In several of the aforementioned pieces the “significance” of the other person is partly that they provoke conflict in the protagonist’s life.  That’s definitely the case with Tom Barbash’s story “Stay Up With Me.” Henry and Alice have an off-again-on-again relationship based on a strong attraction that keeps drawing them together.  When Alice returns to Henry wanting consolation because a lover has left her, Henry wonders if they’re a couple that is magnetically attracted but fatally mismatched. Amanda Rea’s “The Silver Bullet” is a retrospectively told story of a girl growing up on a farm in Colorado in the 1980s.  The father keeps trying to make it, while the mother lives for the moment and drinks and smokes too much.  When the family’s economic situation becomes desperate, they pin their hopes on winning a thousand dollars in a promotional contest to find a silver bullet in a beer keg hidden in the wilderness.  The significant others in this story are the whole family, particularly the parents, who are “so intrinsically opposed that their first conversation turned into an argument in which they poured beer over each other’s heads. Their union is volatile, passionate, as thrilling as it can be bleak.”

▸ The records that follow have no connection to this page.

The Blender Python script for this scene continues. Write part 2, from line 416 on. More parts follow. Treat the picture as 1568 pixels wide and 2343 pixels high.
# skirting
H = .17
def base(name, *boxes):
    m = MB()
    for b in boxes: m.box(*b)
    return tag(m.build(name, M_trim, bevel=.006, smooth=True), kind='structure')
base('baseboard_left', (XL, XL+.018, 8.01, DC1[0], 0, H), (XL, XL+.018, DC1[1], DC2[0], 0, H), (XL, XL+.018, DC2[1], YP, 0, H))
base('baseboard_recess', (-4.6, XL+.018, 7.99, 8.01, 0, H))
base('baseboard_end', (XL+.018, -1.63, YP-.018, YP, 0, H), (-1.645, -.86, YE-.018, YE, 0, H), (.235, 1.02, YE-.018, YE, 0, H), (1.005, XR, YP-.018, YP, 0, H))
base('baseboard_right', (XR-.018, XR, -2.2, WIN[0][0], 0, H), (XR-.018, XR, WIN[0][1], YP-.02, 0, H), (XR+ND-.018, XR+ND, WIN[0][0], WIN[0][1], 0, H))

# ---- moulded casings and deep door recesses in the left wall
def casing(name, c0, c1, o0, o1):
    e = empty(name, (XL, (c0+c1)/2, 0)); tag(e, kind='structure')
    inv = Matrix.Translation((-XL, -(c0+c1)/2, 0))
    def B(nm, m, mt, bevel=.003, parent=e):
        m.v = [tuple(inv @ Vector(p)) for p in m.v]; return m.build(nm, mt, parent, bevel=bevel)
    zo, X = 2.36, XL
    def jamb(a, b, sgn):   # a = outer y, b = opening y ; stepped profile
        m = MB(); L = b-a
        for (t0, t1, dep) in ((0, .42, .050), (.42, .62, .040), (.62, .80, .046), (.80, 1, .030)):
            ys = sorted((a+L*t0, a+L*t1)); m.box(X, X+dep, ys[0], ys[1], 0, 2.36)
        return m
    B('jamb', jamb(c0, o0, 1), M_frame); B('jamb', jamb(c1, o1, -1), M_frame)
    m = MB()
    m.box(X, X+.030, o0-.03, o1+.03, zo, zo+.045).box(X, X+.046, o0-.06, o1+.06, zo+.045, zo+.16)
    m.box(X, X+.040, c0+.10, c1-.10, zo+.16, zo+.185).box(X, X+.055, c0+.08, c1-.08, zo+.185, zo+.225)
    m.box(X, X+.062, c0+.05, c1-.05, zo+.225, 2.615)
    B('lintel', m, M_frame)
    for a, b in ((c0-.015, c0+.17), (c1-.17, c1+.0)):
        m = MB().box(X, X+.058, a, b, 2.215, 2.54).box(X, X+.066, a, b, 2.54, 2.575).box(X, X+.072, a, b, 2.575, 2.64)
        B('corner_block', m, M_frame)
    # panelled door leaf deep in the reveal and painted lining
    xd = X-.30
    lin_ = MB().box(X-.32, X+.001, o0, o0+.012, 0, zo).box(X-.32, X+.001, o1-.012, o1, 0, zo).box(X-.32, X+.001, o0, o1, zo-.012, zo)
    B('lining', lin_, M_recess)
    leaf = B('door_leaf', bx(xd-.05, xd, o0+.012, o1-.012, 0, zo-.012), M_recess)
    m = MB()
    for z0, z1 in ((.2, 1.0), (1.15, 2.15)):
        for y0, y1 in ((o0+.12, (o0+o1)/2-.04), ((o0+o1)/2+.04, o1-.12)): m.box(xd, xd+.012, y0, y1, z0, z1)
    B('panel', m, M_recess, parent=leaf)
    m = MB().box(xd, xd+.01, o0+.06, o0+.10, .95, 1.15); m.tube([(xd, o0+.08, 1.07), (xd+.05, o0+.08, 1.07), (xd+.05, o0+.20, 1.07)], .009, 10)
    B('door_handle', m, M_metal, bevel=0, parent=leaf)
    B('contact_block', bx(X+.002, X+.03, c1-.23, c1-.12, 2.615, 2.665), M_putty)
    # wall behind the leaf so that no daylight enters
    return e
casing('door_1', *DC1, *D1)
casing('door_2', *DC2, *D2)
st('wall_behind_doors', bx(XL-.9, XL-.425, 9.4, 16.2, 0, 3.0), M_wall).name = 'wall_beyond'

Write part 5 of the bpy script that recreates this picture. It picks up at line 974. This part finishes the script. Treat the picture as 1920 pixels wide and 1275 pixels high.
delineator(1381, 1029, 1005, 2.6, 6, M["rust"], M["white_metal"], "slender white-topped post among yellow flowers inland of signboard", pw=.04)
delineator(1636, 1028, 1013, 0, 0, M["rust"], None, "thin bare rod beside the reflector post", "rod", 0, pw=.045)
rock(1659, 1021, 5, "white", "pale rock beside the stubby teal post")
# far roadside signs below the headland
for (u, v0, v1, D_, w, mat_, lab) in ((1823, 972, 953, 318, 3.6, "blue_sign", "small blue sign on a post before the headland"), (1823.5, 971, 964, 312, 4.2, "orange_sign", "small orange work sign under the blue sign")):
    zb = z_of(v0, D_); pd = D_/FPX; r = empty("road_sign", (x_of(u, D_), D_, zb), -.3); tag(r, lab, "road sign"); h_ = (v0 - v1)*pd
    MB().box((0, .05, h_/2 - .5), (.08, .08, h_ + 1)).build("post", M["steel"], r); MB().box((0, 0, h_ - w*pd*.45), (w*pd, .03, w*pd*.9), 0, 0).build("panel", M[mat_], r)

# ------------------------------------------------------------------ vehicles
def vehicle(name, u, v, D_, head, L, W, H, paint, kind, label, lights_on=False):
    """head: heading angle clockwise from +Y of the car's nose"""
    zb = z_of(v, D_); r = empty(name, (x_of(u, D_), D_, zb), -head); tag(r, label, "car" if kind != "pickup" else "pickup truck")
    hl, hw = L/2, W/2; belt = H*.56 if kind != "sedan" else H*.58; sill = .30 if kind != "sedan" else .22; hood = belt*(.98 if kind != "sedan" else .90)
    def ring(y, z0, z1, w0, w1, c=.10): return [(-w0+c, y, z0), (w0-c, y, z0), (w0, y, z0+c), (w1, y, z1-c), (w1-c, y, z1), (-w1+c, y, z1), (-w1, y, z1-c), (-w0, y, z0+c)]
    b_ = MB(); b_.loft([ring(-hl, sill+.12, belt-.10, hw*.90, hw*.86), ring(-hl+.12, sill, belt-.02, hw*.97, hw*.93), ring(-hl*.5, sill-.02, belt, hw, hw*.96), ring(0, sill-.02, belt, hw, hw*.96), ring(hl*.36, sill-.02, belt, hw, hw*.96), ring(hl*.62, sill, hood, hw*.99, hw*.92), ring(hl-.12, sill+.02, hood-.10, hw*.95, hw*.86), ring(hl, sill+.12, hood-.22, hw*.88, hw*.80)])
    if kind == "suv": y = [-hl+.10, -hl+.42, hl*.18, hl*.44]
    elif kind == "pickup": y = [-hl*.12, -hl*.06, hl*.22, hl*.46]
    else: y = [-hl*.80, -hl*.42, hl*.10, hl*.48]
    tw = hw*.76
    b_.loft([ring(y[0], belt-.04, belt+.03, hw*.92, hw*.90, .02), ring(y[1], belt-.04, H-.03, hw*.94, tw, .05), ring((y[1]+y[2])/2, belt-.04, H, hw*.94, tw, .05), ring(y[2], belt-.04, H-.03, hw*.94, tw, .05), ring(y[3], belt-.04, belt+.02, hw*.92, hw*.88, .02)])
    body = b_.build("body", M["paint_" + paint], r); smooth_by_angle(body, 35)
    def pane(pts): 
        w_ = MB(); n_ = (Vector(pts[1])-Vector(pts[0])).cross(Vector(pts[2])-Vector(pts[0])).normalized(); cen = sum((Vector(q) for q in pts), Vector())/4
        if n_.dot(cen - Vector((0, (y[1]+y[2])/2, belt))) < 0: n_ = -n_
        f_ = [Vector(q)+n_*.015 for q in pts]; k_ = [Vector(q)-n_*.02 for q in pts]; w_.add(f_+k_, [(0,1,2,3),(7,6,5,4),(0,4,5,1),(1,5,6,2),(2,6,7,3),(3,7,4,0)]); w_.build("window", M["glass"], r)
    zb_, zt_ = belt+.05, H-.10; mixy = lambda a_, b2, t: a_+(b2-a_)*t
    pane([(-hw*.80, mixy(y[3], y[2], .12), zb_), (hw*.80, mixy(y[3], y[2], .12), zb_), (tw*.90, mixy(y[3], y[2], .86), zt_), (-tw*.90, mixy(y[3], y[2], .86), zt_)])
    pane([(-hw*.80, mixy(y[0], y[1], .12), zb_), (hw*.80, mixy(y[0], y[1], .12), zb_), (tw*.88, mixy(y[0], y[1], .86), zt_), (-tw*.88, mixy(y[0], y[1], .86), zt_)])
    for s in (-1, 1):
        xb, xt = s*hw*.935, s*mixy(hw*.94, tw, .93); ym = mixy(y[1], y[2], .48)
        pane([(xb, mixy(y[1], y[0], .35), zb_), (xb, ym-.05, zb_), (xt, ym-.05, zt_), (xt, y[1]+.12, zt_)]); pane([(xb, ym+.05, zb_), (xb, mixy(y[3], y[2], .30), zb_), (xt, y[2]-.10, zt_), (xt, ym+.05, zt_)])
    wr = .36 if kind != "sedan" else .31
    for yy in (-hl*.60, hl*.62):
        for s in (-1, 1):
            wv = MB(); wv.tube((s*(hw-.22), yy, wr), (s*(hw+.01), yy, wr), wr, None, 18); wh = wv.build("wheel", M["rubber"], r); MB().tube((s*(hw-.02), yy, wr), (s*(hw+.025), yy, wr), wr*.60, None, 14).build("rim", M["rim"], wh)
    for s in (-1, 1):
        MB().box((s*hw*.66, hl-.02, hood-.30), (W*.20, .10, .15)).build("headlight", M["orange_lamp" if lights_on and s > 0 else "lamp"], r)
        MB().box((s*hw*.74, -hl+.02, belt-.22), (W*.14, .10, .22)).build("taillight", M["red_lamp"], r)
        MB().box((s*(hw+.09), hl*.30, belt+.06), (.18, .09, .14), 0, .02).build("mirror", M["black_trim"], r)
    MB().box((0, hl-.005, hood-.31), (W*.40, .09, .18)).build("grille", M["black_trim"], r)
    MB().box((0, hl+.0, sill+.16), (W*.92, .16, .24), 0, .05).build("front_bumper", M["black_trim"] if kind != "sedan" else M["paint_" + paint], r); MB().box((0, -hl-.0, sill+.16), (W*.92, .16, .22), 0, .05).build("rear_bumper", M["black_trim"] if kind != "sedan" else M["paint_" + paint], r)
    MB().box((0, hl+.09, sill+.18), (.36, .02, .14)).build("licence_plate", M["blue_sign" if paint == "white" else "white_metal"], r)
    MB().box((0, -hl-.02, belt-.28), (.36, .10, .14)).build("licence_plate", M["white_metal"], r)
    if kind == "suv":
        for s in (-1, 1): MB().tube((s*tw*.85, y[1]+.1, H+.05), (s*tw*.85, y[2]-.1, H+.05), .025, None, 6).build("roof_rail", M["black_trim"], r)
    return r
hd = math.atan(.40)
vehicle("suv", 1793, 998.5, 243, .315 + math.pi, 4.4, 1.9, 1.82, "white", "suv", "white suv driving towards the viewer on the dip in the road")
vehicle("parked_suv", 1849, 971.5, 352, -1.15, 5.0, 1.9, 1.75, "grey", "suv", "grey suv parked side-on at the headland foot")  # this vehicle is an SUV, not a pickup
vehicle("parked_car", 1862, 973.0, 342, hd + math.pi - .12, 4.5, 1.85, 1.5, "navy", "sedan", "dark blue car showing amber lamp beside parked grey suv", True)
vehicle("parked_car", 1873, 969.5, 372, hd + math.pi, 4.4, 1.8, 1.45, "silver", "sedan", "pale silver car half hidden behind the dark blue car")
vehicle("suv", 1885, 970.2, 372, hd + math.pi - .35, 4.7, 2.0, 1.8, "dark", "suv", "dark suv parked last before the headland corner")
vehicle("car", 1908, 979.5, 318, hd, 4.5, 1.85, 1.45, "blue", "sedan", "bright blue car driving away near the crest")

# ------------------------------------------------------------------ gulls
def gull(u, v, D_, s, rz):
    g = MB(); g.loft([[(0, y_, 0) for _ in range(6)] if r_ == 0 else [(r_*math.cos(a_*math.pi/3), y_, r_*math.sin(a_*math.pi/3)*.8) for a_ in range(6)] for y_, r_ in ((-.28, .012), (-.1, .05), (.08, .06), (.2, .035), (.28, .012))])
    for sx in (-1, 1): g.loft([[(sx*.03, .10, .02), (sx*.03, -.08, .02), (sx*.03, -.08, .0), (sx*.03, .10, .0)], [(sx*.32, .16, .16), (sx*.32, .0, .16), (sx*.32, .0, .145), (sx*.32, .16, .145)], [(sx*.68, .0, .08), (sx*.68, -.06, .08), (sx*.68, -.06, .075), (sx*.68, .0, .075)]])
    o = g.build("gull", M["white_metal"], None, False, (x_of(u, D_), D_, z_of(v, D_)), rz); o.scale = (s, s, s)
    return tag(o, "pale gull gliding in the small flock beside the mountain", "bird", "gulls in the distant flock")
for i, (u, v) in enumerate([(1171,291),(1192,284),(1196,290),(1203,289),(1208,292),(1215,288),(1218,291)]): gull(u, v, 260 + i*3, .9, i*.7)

In Elisabeth Fairchild’s “A Heavy Breath,” Pauline, the young wife of a worker in a whale-oil refinery, has lost a young daughter who became ill after they moved to the area near the refinery.  Pauline has also lost her love for her husband, Ezra.  The story recounts a depressing morning on which she is overcome by disgust for the awful work Ezra does, the overwhelming stench of the refinery and the sickliness of her second baby.  To escape, she takes a walk on the beach with her baby, toward an unexpected outcome that occurs after meeting a man who was once a whaler.  It’s a mood story that evokes the hopelessness of a life governed by the need to labor at unpleasant work in a state of overwhelming earthly discomfort.

The poems of Diane Seuss are a study in lushness, their lines saturated with sensory and sensual images.  They are also filled with the longing for a past lover, an intense romance made more passionate by grief and the fact that the romance was short-lived.  “It burns my brain, the romance of it.  The bitter jazz of it./Love’s axis painfully turning.”   The loss of “bitter jazz” leaves her to “the lonely rot of it.  The lowdown dive of it.”  Steve Gehrke’s poems focus on a former marriage and include meditations that both lament the divorce and regard the relationship with a kind of objective curiosity.  Gehrke is a virtuoso of metaphor, piling on lists of analogies and plying each one with resonance that matches his subject.  Shippy’s significant other is neither lover nor spouse; it’s the persona he has created (Lucas), who is the poet’s projection of himself as an “everyman.”  Lucas is likable, flawed, ordinary, eccentric, and witty.  He is detached from the world so he can observe the world; he accepts the limitations of the self by letting himself observe and be amused by life’s absurdities.

This issue’s features include Patrick Hicks’s interview of Brian Turner, a poet whose open-spirited work concerns serving in the army in Bosnia and Iraq, where the significant others are the people caught in the crossfire.  They also include Kristine Somerville’s portrait of “Kazimir Malevich: The Evangelist of Abstraction.”  Malevich is one of the many Russian artists whose extraordinary work was nearly lost for a half century due to the suppressions of Stalin’s regime.  Malevich was an early progenitor of what eventually became the dominant trend in twentieth century art—art for its own sake, unlimited by imitation or physical reality.  As a young artist, Malevich came out of nowhere, born in the Ukraine, finally making it to Moscow, where by 1908 he was in the Moscow Artists’ Society along with Kandinsky and others.  He worked in what he helped define as the Russian version of Futurism, which was especially interested in art as inspiration for redefining the social structure.  Somerville focuses on Malevich’s costume designs for the Cubo-Futurist opera Victory over the Sun, performed in 1913 in St. Petersburg, a play that was in many ways before its time and at once both exhilarating and terrifying.   With its rediscovery, this play has more and more seemed like one of the earliest and purest examples of Modernism’s declaration of independence over the received world order.